::: Source data :::
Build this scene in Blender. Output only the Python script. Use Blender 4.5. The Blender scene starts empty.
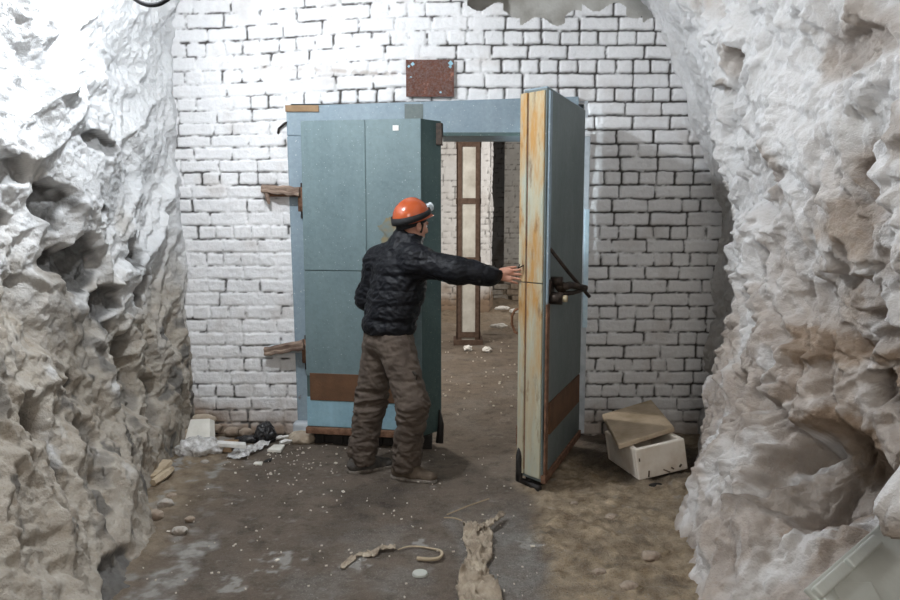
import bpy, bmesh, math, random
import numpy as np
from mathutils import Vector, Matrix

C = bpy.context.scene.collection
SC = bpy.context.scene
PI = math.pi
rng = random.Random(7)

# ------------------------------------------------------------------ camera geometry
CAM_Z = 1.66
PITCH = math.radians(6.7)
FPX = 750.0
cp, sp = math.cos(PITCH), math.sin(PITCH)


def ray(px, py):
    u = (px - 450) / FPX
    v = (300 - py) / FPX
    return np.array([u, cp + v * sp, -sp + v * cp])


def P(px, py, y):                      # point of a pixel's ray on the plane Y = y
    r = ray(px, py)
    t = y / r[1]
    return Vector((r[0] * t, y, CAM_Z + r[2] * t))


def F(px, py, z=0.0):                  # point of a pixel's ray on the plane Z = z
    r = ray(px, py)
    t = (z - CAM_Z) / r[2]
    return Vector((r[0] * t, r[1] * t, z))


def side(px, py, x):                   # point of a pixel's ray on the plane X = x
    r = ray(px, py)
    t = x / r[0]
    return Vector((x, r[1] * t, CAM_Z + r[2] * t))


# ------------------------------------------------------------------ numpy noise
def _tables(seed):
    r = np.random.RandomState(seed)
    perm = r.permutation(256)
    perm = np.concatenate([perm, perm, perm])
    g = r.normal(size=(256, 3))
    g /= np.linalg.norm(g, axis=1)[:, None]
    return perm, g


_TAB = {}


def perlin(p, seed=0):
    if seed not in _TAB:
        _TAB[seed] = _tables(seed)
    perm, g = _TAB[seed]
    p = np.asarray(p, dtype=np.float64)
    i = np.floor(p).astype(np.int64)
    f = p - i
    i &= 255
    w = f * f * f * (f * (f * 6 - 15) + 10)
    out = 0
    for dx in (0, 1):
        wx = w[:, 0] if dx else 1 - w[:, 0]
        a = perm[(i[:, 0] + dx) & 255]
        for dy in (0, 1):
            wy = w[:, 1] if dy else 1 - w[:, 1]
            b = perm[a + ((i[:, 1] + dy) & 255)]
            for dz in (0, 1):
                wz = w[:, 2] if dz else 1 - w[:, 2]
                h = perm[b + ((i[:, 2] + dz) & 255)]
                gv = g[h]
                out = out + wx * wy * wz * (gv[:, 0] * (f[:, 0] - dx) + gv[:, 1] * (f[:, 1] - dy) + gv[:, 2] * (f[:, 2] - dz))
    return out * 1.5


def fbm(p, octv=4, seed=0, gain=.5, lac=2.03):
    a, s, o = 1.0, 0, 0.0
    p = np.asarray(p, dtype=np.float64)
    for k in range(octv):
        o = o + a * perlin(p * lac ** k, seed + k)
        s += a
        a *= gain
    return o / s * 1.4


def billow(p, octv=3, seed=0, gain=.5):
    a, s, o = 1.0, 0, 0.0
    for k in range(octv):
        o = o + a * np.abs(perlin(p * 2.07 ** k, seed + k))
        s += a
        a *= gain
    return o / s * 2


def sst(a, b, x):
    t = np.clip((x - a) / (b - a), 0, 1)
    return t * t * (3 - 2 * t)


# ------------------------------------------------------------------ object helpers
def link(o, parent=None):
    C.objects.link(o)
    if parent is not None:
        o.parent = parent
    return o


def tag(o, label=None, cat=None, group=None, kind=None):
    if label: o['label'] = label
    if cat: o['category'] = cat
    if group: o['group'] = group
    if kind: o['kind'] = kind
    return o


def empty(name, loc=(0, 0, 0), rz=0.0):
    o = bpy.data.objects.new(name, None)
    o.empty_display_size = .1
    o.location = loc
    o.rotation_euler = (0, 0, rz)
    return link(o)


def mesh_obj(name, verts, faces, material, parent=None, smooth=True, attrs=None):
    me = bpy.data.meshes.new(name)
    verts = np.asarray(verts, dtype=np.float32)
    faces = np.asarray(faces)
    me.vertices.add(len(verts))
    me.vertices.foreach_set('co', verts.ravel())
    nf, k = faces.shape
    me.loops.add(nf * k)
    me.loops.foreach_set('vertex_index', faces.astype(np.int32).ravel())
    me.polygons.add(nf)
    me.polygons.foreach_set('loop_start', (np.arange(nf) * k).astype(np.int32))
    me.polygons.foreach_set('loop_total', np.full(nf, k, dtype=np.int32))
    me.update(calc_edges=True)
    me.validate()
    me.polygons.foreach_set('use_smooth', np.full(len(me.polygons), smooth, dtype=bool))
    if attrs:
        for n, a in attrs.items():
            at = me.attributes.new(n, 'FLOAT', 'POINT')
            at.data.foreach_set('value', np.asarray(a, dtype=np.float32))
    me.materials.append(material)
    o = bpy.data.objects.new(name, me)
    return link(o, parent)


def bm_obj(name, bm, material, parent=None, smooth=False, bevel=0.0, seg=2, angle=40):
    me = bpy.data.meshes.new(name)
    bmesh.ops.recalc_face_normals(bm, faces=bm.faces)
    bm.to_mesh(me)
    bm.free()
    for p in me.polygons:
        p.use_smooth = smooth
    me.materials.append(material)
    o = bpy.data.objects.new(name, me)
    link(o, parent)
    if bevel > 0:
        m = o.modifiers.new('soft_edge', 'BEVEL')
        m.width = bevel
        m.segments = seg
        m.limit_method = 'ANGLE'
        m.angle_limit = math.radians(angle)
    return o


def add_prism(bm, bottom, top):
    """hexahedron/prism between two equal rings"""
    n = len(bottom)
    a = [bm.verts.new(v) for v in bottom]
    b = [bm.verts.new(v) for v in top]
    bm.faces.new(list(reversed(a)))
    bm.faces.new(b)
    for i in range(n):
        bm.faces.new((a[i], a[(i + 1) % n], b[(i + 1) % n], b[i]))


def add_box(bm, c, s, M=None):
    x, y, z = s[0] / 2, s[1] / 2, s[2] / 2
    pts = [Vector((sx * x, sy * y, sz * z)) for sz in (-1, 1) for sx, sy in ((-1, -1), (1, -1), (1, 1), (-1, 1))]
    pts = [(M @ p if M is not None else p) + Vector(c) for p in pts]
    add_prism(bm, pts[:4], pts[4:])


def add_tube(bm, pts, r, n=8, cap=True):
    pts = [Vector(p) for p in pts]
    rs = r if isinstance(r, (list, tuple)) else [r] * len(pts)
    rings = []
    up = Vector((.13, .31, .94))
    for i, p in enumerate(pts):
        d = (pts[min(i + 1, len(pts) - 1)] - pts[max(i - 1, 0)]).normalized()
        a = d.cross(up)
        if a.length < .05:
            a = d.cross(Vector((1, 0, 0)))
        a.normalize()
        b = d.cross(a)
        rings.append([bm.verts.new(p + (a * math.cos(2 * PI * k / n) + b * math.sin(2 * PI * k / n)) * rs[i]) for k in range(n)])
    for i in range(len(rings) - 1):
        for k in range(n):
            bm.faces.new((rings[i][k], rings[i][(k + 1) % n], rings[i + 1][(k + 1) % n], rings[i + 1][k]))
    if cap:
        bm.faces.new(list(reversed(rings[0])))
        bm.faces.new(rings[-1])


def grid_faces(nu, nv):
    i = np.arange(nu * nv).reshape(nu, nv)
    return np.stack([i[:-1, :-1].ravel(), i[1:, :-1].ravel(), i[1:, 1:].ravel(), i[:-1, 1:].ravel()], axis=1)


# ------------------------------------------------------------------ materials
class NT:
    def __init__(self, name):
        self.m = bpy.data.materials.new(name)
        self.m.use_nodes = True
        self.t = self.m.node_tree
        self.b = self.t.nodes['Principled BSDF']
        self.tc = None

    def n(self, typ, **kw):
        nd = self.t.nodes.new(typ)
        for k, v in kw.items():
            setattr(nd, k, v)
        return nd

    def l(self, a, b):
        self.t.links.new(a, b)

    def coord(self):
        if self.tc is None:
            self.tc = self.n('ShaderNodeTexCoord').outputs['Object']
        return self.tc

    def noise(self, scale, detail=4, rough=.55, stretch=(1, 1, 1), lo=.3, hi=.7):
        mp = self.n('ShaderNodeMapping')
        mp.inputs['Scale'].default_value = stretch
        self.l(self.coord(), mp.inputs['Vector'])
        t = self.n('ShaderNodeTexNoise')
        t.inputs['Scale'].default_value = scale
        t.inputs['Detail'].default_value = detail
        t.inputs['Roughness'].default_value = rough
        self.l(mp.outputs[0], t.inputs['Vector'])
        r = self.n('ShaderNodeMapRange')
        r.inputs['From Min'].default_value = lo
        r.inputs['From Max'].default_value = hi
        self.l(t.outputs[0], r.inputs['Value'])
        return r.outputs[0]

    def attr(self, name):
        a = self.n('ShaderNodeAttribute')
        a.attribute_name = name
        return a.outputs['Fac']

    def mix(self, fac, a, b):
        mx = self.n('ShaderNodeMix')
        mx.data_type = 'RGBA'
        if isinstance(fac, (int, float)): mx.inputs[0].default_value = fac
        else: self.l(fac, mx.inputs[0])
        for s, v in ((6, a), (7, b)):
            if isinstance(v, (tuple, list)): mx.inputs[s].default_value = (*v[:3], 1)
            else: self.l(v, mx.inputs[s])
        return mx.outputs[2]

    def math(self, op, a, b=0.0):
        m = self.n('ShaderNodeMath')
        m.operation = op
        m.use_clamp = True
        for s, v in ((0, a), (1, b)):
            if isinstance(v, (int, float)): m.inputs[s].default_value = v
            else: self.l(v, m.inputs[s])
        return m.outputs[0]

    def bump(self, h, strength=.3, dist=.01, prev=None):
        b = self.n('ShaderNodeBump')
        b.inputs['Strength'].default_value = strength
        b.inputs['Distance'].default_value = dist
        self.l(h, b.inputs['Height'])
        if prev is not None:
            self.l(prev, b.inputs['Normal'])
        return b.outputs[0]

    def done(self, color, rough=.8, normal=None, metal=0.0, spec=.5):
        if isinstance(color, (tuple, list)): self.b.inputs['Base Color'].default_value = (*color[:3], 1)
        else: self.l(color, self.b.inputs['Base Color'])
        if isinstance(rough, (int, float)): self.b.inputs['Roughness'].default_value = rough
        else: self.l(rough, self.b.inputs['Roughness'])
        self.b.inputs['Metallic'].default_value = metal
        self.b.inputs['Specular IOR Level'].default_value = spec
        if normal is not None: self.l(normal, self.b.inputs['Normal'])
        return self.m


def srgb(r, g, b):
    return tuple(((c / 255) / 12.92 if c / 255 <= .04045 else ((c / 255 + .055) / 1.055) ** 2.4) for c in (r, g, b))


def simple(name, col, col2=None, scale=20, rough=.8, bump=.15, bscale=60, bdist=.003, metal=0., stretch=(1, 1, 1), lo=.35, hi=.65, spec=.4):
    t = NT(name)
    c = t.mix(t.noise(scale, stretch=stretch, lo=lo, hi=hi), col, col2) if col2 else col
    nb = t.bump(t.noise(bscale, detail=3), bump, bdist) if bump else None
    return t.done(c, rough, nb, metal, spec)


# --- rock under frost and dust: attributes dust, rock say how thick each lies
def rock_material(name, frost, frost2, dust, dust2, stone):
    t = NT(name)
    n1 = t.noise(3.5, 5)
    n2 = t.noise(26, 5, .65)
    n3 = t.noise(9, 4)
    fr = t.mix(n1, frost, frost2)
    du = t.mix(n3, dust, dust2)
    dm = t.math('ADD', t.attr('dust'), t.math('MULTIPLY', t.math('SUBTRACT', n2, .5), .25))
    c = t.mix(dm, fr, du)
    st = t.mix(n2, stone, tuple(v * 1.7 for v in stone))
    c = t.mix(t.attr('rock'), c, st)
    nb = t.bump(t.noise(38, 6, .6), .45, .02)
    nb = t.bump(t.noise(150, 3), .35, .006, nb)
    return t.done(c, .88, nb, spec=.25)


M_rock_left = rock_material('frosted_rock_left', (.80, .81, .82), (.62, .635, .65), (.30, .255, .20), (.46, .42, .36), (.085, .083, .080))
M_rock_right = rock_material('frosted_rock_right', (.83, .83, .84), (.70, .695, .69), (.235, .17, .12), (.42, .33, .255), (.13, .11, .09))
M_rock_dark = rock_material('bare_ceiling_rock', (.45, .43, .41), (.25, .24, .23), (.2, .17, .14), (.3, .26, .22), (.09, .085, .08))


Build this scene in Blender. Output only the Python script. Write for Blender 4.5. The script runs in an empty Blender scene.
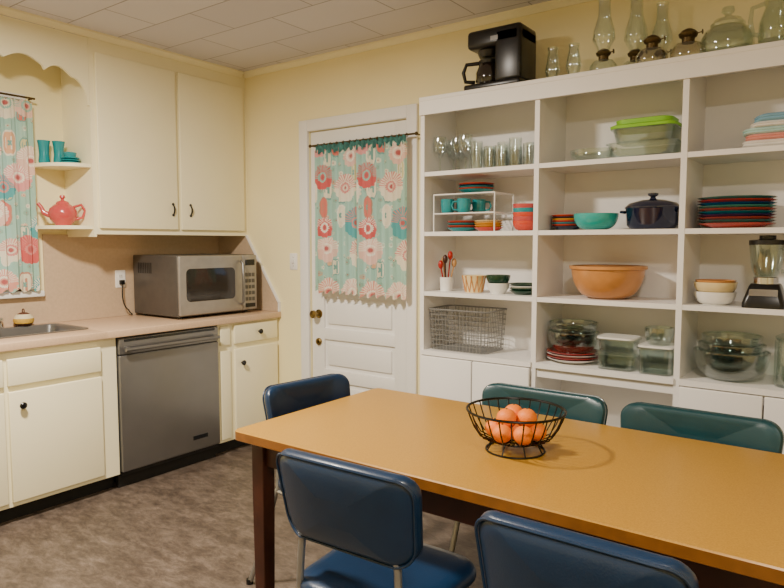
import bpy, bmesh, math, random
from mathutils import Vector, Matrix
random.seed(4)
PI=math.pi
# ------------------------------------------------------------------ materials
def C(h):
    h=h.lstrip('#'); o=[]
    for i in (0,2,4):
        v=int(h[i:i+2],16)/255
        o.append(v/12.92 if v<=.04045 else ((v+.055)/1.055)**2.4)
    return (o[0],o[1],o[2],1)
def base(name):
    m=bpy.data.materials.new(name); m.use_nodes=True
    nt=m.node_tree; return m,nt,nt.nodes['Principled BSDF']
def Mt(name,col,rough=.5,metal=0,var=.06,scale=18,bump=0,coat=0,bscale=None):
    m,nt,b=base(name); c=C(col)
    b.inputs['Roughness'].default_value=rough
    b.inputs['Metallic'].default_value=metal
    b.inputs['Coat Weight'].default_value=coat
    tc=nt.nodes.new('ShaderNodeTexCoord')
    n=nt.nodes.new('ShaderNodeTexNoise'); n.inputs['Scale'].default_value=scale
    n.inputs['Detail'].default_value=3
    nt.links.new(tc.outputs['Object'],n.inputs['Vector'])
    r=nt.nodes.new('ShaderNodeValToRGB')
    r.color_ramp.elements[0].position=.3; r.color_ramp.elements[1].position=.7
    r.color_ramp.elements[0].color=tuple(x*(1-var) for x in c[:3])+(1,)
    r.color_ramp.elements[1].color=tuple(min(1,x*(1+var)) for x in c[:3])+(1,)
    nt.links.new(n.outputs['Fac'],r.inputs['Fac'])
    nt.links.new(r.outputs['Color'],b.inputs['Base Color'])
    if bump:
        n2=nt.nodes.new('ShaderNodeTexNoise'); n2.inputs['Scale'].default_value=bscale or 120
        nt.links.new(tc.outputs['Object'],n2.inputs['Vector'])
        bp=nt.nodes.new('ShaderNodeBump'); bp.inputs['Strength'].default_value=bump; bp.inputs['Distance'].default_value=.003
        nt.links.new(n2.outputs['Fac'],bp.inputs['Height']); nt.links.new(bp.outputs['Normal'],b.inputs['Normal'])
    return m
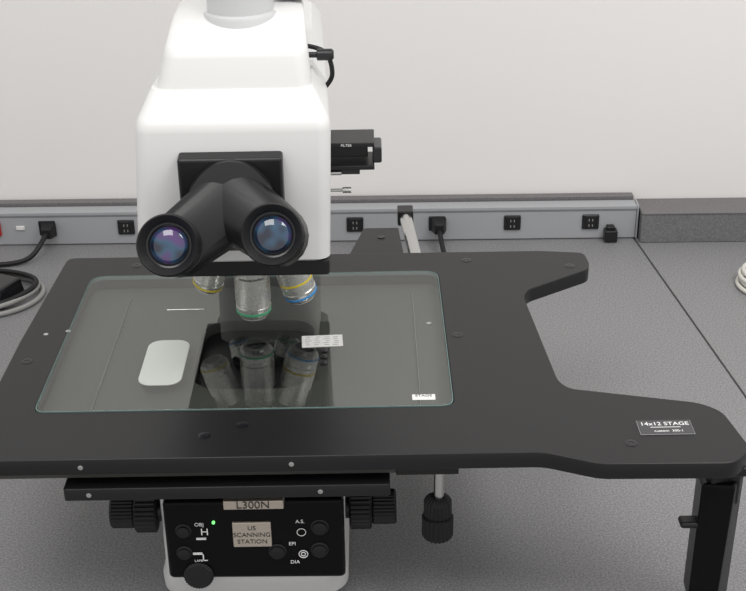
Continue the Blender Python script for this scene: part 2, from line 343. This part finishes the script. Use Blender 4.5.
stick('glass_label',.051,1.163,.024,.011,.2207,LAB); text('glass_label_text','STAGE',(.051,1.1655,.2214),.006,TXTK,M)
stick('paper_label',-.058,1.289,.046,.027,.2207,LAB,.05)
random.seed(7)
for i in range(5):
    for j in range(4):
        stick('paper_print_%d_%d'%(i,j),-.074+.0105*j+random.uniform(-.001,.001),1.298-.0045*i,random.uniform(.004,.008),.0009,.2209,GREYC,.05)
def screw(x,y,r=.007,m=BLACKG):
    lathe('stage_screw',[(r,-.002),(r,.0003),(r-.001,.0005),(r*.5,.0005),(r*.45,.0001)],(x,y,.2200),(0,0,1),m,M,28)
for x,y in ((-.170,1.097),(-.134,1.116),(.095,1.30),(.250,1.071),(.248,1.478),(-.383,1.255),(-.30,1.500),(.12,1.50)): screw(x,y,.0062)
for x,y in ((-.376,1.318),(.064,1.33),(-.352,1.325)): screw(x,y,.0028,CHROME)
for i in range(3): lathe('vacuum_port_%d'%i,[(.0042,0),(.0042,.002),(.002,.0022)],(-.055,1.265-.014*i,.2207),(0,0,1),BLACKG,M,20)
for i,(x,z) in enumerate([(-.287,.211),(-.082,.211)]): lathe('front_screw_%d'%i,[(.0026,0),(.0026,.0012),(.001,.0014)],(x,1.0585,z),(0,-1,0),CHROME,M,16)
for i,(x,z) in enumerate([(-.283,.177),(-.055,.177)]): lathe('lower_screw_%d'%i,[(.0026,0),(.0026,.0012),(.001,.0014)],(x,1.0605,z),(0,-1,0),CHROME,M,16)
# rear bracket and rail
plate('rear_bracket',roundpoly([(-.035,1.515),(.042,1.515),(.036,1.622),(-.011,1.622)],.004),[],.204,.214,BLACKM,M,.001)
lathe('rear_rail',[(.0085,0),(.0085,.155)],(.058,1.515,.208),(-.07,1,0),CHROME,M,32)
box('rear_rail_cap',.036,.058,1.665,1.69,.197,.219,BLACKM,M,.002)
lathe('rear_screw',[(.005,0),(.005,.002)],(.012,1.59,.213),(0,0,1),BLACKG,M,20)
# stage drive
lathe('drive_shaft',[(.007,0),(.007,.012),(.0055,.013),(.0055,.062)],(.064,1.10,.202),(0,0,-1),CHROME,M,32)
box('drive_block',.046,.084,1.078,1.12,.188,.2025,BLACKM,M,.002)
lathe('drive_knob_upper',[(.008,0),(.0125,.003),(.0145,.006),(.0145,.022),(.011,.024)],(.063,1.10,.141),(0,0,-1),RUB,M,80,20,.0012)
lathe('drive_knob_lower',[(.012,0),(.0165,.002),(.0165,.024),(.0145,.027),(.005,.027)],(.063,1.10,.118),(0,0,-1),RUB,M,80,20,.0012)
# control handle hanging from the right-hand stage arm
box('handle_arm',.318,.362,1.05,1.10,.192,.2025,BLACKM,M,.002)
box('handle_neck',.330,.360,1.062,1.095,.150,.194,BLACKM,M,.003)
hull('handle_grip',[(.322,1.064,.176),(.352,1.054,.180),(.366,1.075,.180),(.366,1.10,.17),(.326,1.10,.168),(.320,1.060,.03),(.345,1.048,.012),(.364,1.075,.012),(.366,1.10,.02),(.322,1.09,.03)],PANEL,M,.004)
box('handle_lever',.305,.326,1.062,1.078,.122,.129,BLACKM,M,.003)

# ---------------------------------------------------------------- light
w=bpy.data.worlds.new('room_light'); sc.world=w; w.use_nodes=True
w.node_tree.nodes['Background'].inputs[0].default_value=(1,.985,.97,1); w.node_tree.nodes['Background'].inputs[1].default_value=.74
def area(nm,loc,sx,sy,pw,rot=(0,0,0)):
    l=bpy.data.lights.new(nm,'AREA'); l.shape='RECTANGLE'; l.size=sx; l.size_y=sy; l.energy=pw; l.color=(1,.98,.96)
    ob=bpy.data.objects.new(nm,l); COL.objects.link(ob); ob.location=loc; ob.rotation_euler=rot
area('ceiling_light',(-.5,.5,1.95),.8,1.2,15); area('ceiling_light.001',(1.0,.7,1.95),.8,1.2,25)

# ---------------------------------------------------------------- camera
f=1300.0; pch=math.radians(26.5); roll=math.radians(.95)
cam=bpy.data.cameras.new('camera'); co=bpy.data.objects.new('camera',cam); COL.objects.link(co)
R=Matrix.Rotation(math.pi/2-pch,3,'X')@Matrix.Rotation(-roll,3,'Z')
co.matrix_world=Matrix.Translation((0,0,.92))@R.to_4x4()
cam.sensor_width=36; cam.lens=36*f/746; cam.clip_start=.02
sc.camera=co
:::
Task brief. Select all lines with the word "scene" from the entries above.

Completed task.
Build this scene in Blender. Output only the Python script. Use Blender 4.5. The Blender scene starts empty.
C = bpy.context.scene.collection
SC = bpy.context.scene
Build this scene in Blender. Output only the Python script. Write for Blender 4.5. The script runs in an empty Blender scene.
Continue the Blender Python script for this scene: part 2, from line 343. This part finishes the script. Use Blender 4.5.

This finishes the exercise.